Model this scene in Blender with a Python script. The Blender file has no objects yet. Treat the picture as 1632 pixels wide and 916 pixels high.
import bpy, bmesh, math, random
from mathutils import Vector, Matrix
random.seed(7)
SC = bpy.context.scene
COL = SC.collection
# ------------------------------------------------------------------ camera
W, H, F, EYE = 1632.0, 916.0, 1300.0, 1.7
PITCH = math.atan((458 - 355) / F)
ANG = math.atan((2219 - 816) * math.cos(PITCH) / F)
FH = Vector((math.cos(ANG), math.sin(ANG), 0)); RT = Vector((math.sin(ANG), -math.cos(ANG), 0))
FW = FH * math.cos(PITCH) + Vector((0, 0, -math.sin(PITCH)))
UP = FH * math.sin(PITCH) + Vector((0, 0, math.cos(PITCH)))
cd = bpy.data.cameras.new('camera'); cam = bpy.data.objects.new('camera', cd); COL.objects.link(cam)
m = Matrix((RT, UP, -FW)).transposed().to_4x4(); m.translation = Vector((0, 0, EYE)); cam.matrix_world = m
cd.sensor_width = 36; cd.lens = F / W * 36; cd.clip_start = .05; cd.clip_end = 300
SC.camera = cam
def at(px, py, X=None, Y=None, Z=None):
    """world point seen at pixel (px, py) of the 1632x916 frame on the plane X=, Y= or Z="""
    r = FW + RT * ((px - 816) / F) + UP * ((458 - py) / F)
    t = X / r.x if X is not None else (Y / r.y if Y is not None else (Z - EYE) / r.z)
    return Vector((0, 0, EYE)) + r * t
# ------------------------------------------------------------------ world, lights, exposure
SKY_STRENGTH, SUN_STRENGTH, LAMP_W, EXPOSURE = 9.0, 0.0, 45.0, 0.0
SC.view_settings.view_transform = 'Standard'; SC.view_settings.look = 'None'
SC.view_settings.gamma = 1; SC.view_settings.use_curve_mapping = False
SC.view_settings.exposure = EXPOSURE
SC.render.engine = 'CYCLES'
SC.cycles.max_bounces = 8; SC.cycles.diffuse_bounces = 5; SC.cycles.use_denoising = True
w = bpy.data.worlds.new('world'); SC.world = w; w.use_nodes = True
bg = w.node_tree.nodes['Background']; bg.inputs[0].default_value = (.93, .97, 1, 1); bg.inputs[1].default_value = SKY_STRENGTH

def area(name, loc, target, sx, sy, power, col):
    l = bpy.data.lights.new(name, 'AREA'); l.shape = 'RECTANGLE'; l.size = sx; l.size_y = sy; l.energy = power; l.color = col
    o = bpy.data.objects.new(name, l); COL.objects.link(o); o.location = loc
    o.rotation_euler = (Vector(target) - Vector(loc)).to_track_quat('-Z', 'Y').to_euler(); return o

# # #

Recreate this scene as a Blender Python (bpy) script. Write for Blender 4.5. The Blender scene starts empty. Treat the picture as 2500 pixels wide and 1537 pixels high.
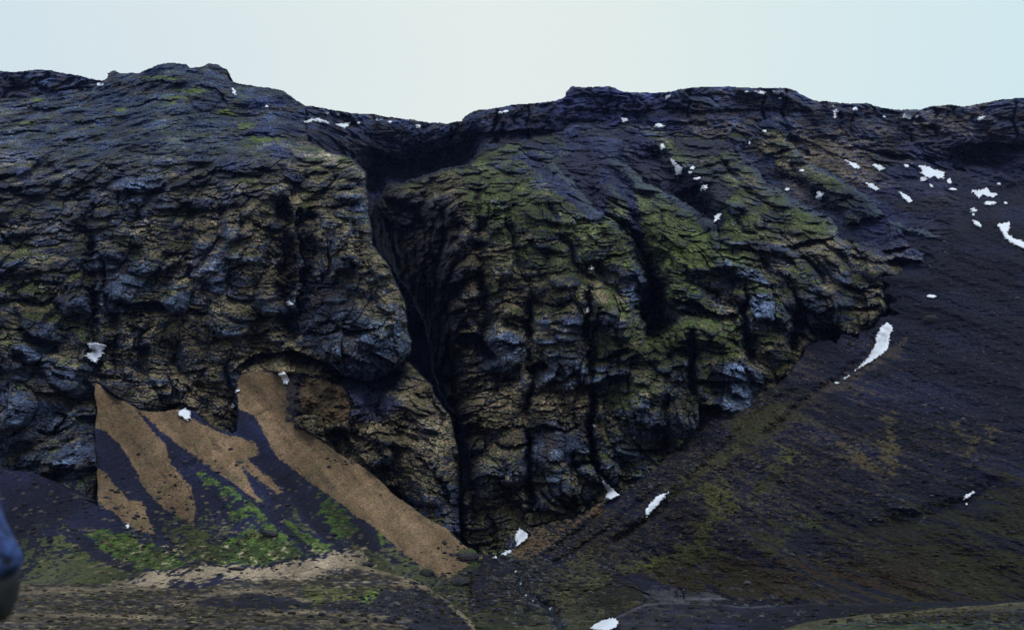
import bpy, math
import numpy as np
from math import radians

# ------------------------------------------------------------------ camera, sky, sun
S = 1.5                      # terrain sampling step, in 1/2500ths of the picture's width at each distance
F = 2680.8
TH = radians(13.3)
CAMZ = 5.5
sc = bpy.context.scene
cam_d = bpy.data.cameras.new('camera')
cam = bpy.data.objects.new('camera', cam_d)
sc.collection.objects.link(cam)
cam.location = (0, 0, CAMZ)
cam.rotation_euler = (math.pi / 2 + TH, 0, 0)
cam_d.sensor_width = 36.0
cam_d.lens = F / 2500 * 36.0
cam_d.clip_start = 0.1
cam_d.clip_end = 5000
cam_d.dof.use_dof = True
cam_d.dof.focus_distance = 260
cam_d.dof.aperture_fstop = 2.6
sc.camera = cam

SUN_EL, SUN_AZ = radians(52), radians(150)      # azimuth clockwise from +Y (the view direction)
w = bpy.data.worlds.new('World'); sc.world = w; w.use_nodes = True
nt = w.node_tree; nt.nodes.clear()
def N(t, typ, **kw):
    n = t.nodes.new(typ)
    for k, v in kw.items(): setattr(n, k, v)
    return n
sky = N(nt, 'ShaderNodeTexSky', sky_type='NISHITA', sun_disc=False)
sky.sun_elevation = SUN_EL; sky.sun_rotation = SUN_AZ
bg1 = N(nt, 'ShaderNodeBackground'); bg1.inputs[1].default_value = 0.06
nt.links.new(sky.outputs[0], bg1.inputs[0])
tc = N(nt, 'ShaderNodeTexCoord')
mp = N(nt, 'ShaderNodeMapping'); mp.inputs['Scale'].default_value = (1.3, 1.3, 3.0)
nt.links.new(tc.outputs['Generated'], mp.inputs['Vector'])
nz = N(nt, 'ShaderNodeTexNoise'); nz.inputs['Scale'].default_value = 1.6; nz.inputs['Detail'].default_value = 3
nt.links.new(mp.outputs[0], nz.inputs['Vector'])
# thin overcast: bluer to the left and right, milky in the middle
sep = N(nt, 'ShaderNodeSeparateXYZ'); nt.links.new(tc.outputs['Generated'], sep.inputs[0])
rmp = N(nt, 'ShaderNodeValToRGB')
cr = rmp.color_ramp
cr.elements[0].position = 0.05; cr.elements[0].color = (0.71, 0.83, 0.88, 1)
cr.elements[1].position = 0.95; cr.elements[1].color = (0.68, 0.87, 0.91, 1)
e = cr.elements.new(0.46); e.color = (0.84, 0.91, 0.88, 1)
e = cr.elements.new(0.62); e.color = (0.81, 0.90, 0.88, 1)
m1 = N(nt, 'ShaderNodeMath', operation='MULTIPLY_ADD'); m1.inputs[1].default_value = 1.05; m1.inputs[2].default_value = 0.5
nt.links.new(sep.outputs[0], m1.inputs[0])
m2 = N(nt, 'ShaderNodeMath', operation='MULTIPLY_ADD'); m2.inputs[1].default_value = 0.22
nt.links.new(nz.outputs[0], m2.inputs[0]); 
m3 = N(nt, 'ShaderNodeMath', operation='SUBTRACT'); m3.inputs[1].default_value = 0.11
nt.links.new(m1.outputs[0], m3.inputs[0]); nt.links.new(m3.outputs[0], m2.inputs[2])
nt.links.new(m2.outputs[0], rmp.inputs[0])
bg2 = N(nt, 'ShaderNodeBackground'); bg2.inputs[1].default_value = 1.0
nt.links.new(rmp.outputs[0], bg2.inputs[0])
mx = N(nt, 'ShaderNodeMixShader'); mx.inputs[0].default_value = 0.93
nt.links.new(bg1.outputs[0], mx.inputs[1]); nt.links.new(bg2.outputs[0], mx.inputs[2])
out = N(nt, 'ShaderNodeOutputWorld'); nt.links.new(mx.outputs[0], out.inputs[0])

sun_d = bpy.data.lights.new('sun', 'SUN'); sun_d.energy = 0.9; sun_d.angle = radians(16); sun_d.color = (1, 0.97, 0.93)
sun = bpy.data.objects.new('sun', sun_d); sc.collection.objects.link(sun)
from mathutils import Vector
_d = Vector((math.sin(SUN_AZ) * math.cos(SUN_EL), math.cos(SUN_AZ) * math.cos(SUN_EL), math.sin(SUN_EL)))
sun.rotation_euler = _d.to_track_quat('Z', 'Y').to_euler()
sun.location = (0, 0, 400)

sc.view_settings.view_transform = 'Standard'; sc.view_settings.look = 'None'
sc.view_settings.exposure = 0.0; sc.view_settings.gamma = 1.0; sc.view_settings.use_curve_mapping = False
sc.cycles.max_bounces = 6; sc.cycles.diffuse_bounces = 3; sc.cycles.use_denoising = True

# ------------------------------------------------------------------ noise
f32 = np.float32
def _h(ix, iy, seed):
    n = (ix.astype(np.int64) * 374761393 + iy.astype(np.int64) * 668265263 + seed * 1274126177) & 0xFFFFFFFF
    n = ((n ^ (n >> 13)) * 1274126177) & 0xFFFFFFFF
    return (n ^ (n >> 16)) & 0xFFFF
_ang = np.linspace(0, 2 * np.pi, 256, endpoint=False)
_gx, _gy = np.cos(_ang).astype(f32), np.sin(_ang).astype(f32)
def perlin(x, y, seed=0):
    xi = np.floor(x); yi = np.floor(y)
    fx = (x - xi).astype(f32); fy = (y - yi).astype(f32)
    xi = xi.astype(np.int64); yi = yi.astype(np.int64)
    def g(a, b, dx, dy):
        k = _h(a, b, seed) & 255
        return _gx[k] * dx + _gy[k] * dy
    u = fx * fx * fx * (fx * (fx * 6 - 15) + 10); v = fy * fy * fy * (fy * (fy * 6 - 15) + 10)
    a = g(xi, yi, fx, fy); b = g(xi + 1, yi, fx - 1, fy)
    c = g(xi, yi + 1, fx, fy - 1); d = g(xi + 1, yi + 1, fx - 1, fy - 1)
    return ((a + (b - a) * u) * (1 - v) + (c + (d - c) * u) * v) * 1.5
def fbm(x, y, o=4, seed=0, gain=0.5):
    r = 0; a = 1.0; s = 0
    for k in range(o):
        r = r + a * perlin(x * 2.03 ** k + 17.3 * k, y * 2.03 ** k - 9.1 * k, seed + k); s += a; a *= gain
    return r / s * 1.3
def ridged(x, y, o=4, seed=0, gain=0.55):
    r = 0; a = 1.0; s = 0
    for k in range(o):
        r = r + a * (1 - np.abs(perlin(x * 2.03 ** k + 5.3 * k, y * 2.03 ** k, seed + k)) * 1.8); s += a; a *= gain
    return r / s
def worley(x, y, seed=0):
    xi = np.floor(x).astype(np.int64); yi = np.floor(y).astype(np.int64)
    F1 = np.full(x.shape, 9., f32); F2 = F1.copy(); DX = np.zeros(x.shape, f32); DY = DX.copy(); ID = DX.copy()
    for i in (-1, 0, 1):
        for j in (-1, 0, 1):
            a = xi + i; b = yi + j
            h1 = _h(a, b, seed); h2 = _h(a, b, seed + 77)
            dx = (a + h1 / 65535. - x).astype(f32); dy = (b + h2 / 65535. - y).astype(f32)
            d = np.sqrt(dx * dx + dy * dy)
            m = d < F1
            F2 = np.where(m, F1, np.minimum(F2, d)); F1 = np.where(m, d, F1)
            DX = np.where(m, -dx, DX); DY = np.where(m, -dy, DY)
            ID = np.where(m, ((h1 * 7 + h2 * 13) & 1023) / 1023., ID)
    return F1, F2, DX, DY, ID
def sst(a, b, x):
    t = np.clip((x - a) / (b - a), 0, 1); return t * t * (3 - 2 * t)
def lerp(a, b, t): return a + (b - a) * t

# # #

**INSTRUCTION:** Leave out the pictures, and copy only the lines from the one holding "Recreate this scene" through the one holding "from math import radians", exactly as written.

**EXERCISE SOLUTION:**
Recreate this scene as a Blender Python (bpy) script. Write for Blender 4.5. The Blender scene starts empty. Treat the picture as 2500 pixels wide and 1537 pixels high.
import bpy, math
import numpy as np
from math import radians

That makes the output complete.